Recently Hashicorp released a secrets management solution called Vault.

It is a free and open source general secrets storage and secret generator, acting as a Vault for passwords, encryption keys, and hash salts.

I am wondering if anyone has started using it, and what are best practices for using it?

Has anyone heard any security flaw with it?

  • dying for some more info on vault. i'd like to use it to manage access to servers via SSH. i feel like Vault is up to the task, but it is so bleeding edge right now.
    – Randy L
    Jul 24, 2015 at 18:09

2 Answers 2


Should have a look at this:


Basically Vault (note the answer time) can create one time credential for people to use for SSH.
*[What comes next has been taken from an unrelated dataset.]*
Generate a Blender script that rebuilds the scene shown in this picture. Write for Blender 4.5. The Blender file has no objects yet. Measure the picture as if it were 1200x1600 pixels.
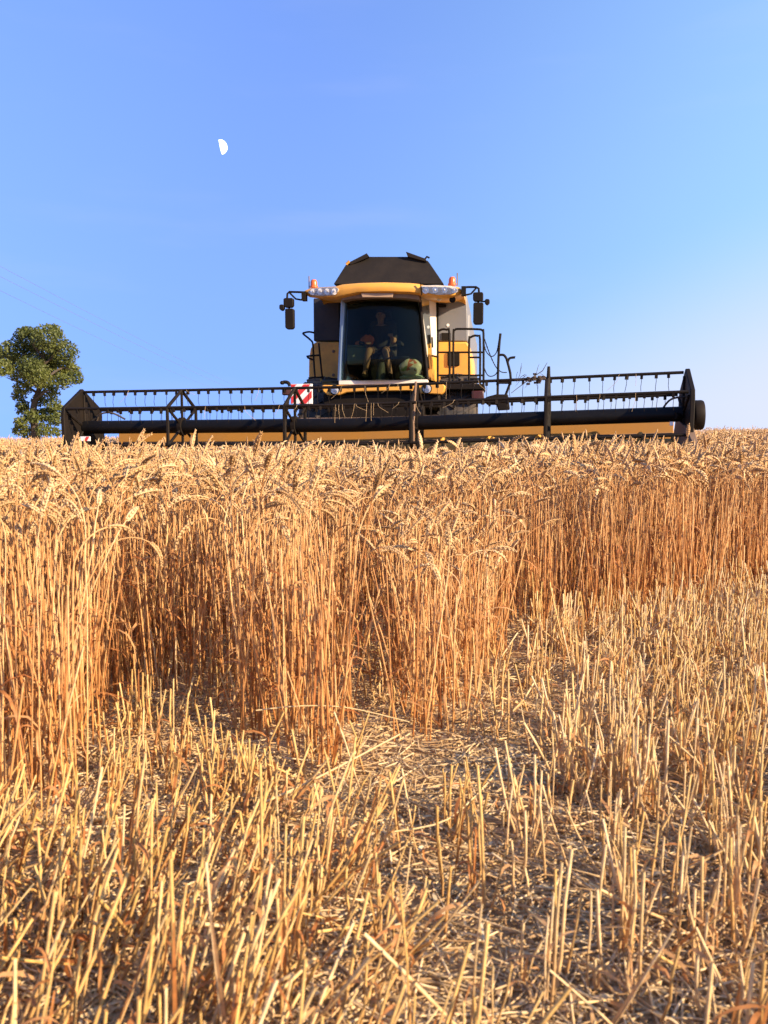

Most of its security back ends are focused on one time or short lease credentials which keeps rotating, and Vault becomes the central token vending machine.


I spent about 1 month setting up an in-depth PoC Vault Server, hosted on Kubernetes, 99% Infrastructure as Code. (Kubernetes yamls, Configuration, scripts, Vault Infrastructure Provisioning Secrets(encrypted), all stored as Code in Git.)

My primary purpose was to evaluate its versioned key-value store. I ended up abandoning it for that purpose. After finding Cloud KMS + Mozilla SOPS + Git to be a better and easier to maintain solution. (Did a write up on it if you want to learn more.)

That being said, I just think it's versioned key value engine isn't worth the trouble compared to KMS + Mozilla SOPS, other than that:

Vault's a well-designed product that seems to best in class when it comes to dynamic secrets. I'd definitely recommend it for industries that have high absolute security requirements of short-lived ssh credentials, and auto-rotating database passwords. But if this is just a "nice to have", then weigh it against the fact that it'll take at least 2-4 weeks if not more figuring out how to install, configure, maintain, and secure it + ongoing costs to host the infrastructure.

The only security Flaw I'm aware of is root access of a live vault server -> memory dump -> cleartext master decryption key -> powned. That being said there's several ways to prevent this, the best being to use a SCONE security enclave (think docker container with encrypted ram). (That can 99.99% protect against root access vs other countermeasures center around preventing root access.)